Dataset section —
>> begin

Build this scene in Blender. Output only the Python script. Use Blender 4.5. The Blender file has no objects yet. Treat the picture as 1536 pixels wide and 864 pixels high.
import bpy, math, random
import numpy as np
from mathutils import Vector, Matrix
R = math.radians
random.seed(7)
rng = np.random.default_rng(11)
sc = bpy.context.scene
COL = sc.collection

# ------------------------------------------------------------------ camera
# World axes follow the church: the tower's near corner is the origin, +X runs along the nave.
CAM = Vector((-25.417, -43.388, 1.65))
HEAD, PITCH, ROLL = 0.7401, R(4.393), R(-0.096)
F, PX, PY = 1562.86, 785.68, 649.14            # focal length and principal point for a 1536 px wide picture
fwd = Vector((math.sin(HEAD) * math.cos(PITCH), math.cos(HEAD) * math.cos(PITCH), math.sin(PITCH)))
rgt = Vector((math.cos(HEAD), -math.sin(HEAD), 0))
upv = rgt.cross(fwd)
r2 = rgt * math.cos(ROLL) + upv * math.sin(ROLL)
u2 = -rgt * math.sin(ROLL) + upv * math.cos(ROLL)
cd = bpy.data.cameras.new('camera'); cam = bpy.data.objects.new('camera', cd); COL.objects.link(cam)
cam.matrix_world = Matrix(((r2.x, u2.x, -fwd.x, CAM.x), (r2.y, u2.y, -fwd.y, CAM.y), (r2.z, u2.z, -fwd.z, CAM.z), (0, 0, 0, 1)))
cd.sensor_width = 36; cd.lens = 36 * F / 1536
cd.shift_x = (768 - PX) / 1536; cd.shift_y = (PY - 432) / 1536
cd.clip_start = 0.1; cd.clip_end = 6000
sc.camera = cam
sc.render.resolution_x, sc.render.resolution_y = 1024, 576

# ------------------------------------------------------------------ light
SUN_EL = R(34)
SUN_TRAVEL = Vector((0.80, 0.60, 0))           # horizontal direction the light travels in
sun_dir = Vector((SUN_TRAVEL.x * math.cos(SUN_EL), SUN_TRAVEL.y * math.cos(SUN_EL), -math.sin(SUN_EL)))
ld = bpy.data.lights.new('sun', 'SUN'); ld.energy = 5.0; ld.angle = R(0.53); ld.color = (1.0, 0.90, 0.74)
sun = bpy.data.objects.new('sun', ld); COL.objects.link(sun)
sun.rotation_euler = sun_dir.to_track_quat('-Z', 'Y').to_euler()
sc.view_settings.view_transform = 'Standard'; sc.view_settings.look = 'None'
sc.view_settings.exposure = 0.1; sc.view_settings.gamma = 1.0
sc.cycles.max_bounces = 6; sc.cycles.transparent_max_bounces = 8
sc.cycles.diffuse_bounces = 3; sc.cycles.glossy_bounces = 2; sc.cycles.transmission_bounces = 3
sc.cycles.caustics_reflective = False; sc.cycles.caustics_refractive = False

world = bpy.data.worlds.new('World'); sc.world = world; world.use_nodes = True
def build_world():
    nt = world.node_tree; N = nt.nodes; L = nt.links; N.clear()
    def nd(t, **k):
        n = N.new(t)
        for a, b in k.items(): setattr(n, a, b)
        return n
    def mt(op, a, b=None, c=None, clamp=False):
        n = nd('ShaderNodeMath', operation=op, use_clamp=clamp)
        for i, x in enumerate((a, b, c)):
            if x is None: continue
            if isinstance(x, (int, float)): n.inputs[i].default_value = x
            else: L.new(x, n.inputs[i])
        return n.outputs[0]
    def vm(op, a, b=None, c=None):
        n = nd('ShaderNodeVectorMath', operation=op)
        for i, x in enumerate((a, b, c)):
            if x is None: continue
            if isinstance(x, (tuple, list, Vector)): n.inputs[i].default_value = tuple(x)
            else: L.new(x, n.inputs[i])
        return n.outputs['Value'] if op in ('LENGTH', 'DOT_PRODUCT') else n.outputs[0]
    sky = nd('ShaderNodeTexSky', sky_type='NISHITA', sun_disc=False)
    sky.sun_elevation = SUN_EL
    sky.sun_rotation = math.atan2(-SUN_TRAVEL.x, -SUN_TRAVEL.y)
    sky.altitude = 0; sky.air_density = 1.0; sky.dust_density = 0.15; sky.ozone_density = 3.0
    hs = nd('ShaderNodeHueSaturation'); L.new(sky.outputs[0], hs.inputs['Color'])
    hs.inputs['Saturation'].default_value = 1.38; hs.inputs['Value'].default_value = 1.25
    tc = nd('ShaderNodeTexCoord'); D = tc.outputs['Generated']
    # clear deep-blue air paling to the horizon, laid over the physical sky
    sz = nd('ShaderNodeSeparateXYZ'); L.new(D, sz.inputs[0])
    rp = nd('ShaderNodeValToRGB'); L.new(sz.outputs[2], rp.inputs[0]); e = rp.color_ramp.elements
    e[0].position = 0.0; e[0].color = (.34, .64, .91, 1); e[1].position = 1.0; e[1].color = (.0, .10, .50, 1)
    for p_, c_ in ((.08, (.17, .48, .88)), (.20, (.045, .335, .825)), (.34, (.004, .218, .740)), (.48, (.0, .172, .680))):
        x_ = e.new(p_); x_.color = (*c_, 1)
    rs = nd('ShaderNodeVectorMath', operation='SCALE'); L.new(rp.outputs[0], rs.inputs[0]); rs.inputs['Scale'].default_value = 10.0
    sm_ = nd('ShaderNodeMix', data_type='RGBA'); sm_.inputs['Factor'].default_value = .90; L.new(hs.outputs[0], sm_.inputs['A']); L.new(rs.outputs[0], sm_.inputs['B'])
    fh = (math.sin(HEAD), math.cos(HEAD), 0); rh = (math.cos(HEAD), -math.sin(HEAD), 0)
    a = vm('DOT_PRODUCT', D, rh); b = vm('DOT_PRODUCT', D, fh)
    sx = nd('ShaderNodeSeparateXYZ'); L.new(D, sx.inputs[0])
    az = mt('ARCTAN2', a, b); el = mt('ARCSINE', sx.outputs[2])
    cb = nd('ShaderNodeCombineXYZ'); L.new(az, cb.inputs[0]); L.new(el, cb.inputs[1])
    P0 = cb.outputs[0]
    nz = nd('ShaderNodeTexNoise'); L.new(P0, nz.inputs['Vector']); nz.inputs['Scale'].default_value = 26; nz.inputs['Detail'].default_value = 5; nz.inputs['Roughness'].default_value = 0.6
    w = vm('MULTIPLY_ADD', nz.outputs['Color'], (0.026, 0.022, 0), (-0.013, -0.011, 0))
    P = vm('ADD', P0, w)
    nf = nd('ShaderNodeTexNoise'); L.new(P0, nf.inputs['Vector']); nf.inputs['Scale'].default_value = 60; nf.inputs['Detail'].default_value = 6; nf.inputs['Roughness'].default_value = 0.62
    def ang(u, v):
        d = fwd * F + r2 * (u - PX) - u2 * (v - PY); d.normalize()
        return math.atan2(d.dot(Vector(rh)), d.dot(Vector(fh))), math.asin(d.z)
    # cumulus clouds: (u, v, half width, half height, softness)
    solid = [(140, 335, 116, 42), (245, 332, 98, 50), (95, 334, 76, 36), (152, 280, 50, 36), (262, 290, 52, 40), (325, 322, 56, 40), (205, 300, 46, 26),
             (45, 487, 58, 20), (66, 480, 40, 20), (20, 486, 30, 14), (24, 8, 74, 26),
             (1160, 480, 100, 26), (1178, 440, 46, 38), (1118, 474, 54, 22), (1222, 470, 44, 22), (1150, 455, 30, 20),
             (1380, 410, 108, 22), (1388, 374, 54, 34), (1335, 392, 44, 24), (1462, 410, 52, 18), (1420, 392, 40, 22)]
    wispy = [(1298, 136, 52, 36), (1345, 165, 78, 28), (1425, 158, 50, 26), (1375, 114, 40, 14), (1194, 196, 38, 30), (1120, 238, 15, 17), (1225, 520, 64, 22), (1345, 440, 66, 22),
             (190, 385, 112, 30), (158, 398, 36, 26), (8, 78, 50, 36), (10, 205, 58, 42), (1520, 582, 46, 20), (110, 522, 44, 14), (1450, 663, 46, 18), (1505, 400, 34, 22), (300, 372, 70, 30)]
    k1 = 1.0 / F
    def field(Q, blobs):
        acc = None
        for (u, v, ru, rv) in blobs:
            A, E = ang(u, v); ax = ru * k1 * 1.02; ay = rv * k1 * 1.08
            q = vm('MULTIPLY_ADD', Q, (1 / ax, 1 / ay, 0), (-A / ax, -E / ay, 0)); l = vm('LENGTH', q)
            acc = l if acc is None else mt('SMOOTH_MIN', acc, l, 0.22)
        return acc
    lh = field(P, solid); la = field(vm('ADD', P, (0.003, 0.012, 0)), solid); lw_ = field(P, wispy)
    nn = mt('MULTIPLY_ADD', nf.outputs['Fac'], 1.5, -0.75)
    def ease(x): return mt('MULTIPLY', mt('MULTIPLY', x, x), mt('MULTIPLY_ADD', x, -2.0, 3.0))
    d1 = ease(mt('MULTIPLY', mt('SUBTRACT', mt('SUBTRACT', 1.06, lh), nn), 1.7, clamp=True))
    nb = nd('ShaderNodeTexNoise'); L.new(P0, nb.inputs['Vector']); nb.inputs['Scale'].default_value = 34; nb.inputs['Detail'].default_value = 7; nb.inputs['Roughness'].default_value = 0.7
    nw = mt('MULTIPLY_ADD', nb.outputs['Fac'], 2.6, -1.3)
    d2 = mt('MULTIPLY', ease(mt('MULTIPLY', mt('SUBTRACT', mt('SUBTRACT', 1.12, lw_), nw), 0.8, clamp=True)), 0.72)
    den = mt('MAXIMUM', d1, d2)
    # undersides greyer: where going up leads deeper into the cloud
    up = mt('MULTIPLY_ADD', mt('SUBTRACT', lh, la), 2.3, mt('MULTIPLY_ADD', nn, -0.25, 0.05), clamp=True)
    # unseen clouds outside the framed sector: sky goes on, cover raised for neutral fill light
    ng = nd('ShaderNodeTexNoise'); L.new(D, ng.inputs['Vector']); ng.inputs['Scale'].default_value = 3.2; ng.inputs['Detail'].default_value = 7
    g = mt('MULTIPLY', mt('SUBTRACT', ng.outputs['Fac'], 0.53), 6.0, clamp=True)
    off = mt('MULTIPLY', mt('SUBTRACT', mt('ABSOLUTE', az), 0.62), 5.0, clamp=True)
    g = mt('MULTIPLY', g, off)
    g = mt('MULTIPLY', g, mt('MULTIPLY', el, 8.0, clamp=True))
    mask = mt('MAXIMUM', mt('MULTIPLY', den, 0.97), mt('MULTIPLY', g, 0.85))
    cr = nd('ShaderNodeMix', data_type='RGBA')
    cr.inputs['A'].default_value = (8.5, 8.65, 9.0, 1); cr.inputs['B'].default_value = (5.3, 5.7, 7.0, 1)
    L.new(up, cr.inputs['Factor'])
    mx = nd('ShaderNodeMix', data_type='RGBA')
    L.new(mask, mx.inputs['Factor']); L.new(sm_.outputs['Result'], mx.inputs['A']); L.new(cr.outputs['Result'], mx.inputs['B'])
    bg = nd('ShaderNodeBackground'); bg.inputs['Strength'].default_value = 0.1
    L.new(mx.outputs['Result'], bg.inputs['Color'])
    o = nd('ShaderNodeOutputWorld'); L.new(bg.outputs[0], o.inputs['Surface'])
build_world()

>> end

Exercise — Write out the listing's lines exactly, from its first line through the line that contains "COL = sc.collection", and stop there.

The answer —
Build this scene in Blender. Output only the Python script. Use Blender 4.5. The Blender file has no objects yet. Treat the picture as 1536 pixels wide and 864 pixels high.
import bpy, math, random
import numpy as np
from mathutils import Vector, Matrix
R = math.radians
random.seed(7)
rng = np.random.default_rng(11)
sc = bpy.context.scene
COL = sc.collection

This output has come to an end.